-- start Collected material --

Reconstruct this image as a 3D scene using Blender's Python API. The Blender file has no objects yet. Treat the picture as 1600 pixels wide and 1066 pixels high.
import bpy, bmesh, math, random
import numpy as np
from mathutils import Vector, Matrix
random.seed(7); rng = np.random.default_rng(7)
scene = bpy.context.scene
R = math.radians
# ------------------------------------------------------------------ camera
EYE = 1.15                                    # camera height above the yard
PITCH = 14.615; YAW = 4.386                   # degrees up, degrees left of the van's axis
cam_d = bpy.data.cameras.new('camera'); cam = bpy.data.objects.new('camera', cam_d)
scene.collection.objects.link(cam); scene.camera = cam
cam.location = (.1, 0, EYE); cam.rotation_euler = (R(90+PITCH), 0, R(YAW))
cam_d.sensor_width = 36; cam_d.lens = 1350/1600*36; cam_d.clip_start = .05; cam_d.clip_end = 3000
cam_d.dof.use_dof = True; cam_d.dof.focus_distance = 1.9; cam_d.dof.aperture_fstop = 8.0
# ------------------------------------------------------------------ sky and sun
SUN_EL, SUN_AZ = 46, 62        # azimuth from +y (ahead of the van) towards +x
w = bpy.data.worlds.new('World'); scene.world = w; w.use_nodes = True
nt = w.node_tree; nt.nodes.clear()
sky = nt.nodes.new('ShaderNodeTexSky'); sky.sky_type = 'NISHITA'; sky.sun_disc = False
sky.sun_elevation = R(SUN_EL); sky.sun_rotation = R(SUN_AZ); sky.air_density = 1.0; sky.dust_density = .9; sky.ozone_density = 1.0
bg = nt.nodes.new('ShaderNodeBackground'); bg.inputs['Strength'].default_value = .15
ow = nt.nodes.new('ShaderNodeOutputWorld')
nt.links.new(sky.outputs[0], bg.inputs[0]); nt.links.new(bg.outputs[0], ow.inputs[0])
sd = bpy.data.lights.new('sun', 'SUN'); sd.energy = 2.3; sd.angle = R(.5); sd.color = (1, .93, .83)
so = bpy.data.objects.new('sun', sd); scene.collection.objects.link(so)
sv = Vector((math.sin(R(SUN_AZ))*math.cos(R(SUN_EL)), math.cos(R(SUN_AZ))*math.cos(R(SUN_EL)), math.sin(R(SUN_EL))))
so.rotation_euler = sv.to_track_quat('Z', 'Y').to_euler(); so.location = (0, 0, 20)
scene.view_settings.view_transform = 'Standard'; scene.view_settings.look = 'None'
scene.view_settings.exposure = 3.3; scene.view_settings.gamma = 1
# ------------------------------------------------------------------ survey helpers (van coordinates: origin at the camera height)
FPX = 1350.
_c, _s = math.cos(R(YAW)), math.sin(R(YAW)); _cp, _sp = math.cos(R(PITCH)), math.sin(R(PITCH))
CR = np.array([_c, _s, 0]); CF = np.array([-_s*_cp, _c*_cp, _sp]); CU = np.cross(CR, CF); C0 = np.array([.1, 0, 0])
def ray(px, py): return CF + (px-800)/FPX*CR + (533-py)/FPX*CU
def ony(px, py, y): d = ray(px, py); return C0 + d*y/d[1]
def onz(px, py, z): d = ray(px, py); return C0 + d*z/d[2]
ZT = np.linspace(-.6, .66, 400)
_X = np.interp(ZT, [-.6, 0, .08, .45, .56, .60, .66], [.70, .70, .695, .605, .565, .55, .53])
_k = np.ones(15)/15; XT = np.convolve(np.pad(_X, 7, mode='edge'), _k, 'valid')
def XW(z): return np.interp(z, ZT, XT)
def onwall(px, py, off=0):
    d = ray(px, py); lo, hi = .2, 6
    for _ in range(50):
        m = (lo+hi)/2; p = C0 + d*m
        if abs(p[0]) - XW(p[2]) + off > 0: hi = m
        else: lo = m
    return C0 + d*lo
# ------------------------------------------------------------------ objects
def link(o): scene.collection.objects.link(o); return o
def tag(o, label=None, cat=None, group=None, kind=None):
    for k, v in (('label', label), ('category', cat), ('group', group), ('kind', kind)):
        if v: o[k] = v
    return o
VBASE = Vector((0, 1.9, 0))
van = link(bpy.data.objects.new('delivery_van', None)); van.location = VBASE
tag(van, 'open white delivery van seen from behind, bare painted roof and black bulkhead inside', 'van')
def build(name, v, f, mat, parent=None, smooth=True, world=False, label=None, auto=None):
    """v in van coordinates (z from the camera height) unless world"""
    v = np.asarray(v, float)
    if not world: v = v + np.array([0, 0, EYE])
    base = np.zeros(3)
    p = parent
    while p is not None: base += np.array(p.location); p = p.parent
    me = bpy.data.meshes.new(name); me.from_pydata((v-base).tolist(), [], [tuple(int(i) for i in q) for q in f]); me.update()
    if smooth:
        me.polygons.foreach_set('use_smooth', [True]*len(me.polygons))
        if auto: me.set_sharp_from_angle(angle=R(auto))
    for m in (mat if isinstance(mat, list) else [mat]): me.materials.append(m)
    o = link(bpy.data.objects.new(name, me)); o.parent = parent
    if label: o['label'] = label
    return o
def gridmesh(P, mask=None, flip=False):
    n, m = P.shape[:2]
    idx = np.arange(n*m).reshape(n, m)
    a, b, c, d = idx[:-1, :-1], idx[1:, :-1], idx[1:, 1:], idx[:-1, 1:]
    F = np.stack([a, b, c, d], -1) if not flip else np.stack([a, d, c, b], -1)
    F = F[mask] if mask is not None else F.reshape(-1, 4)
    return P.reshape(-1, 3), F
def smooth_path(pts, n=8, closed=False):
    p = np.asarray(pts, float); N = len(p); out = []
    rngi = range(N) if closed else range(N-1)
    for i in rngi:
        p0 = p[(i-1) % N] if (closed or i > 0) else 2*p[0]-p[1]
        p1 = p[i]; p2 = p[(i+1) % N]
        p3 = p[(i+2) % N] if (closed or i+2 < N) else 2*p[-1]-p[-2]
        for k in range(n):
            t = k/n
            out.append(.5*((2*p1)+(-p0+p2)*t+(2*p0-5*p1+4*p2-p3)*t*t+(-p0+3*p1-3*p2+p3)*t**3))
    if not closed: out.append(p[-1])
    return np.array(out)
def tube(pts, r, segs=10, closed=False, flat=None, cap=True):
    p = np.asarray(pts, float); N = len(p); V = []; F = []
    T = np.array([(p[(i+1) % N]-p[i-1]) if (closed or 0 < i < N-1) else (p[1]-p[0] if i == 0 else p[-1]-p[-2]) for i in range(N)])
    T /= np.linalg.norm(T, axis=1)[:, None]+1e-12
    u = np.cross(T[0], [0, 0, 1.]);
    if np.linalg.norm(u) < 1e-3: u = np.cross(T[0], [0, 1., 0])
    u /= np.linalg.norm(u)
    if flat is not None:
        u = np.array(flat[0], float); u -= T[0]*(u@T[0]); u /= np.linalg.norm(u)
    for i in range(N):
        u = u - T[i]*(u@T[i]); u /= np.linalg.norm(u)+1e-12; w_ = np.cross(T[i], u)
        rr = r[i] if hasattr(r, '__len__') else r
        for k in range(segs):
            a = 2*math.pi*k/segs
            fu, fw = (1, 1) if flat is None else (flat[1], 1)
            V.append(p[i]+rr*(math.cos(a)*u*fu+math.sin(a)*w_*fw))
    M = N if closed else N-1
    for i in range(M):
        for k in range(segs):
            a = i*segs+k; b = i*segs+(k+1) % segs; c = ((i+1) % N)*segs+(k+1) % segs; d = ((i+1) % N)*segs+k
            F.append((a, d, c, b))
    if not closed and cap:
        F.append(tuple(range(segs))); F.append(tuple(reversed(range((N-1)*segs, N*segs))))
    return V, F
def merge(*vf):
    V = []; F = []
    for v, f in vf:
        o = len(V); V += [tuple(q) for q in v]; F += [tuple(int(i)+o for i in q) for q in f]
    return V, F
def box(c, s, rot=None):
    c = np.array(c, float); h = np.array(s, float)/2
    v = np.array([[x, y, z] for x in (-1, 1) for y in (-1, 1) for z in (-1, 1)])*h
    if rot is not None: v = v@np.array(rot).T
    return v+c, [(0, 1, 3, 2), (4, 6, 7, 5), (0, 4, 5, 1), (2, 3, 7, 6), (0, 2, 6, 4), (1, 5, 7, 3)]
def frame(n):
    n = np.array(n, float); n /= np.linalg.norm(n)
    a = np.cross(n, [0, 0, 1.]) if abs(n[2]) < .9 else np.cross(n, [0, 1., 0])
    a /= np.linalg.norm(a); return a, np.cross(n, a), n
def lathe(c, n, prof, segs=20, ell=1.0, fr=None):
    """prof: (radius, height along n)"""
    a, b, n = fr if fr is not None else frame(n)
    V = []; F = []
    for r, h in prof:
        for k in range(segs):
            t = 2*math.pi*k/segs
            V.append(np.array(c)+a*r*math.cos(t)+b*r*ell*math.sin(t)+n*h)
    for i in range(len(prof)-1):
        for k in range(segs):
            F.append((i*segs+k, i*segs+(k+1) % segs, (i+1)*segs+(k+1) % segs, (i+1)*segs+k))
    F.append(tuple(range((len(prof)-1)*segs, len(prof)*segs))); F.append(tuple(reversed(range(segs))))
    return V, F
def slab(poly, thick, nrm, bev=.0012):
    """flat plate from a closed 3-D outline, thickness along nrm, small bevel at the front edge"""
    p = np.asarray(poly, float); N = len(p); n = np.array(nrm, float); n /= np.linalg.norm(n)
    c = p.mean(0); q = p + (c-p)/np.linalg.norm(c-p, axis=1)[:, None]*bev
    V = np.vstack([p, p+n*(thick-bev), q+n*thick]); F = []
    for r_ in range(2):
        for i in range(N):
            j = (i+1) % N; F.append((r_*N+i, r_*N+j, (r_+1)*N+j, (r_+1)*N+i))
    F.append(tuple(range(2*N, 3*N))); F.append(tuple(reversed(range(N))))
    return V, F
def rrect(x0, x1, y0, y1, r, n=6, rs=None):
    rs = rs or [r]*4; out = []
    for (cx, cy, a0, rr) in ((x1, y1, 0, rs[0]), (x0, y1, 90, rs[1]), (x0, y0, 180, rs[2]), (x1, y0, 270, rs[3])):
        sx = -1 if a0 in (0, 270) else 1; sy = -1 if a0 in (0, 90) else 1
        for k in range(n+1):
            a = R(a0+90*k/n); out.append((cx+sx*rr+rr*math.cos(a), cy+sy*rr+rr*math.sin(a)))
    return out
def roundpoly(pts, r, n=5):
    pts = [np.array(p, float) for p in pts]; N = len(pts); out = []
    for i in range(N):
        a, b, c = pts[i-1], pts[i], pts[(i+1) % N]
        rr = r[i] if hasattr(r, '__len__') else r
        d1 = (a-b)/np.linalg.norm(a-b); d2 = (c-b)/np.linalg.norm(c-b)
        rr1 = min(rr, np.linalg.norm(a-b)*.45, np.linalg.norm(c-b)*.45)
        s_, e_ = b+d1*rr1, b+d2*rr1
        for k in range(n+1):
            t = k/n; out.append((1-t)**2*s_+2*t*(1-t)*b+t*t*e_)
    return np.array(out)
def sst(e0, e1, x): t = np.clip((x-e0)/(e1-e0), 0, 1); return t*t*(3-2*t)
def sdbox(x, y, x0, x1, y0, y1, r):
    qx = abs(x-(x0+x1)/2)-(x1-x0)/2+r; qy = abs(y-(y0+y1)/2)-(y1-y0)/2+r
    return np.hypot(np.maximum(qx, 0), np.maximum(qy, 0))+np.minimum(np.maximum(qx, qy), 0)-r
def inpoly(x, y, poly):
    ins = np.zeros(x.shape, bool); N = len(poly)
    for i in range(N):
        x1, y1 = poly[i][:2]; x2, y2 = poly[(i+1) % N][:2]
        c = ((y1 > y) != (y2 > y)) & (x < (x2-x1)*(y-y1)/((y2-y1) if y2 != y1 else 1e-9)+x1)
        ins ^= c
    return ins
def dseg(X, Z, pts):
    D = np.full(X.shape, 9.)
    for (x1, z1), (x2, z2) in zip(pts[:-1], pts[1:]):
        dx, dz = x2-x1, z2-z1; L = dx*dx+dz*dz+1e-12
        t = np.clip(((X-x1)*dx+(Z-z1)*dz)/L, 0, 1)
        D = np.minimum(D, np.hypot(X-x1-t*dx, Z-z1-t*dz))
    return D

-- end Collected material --

● **Task description**:
Using the listing above, pick out each line that contains the word "scene", then copy it.

● **Answer to the exercise**:
Reconstruct this image as a 3D scene using Blender's Python API. The Blender file has no objects yet. Treat the picture as 1600 pixels wide and 1066 pixels high.
scene = bpy.context.scene
scene.collection.objects.link(cam); scene.camera = cam
w = bpy.data.worlds.new('World'); scene.world = w; w.use_nodes = True
so = bpy.data.objects.new('sun', sd); scene.collection.objects.link(so)
scene.view_settings.view_transform = 'Standard'; scene.view_settings.look = 'None'
scene.view_settings.exposure = 3.3; scene.view_settings.gamma = 1
def link(o): scene.collection.objects.link(o); return o